NBFC-MFIs should stay under RBI ambit

The microfinance industry has informed the finance ministry of its view that the current regulatory architecture should continue for NBFC-MFIs


Raghuram Rajan (left) and finance minister Arun Jaitley (centre), listen as minister of state for finance Jayant Sinha (second from right), speaks at the launch of the Mudra Bank in New Delhi on 8 April. Photo: Bloomberg
Raghuram Rajan (left) and finance minister Arun Jaitley (centre), listen as minister of state for finance Jayant Sinha (second from right), speaks at the launch of the Mudra Bank in New Delhi on 8 April. Photo: Bloomberg

New Delhi: The microfinance industry wants the Reserve Bank of India (RBI) to continue regulating microfinance institutions (MFIs) registered as non-banking financial companies (NBFCs), although the government may make the proposed Mudra Bank a unified regulator for all MFIs.

The industry has informed the finance ministry of its view that the current regulatory architecture should continue for NBFC-MFIs and they not be brought under the regulatory framework of the proposed Mudra Bank. The finance ministry is working on drafting a legislation to give statutory powers to Mudra Bank.

While NBFC-MFIs are currently regulated by the central bank, other MFIs registered under various state society Acts—called non-governmental organization (NGO)-MFIs—are under no regulatory supervision.

“The industry is comfortable and happy with RBI as a regulator and would not want a change,” said Alok Prasad, chief executive officer (CEO) of Microfinance Institutions Network (MFIN), the self-regulatory organization of MFIs. “We have conveyed our views to the finance ministry that we do not want RBI’s role to be shifted to Mudra Bank.”

The concept of a unified regulator for MFIs took root after a parliamentary standing committee of finance proposed the idea while discussing the Microfinance Institutions (Development and Regulation) Bill, 2012. RBI had expressed its inability to regulate the entire sector and was of the view that NGO-MFIs be left in the purview of individual state governments.

While NBFC-MFIs have a 95% market share, NGO-MFIs have only a 5% share, but they are numerous and scattered across the country.

Finance minister Arun Jaitley announced the launch of Mudra Bank, short for Micro Units Development Refinance Agency, with a refinance corpus of Rs.20,000 crore and a credit guarantee corpus of Rs.3,000 crore, to address the lack of access to funds for small entrepreneurs.

In a post-budget note, the finance ministry said the bank will be tasked with regulating MFIs, including overseeing their registration and policy framework.

However, after the launch of Prime Minister Mudra Yojana last week, financial services secretary Hasmukh Adhia said the government is yet to take a call on who will regulate NBFC-MFIs. “A decision will be taken at the time of framing of the Mudra bill,” he said, adding that the bill will be introduced in Parliament in the next one year and will include many provisions of the microfinance bill that had lapsed in 2014.

“NBFC-MFIs are very well regulated by RBI and its supervision has brought a lot of stability to the sector,” said Kshama Fernandes, CEO of IFMR Capital, an institution that facilitates capital-raising for MFIs. “NBFC-MFIs have successfully managed a transmission to a regulatory regime of margin caps, credit bureau reporting, etc., which is very good.
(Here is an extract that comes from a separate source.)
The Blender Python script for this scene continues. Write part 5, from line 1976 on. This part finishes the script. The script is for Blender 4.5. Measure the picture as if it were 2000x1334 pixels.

However, many of the NGO-MFIs registered as Section 25 companies are not regulated today and that is not good.”

As of December end, MFIs had provided microcredit to more than 28.7 million customers, a 23% increase from the year-ago period. The aggregate gross loan portfolio of MFIs also grew by 51% to Rs.31,450 crore (excluding the sector’s exposure in Andhra Pradesh, which has become a non-performing portfolio) during the same period, according to data collated by MFIN.

MFIs in Andhra Pradesh, then the largest market for small loans to the unbanked poor, ran into a crisis in 2010 after the state passed a law tightening oversight of the institutions following reports that the use of strong-arm loan-recovery methods by microlenders was causing suicides by over-extended borrowers.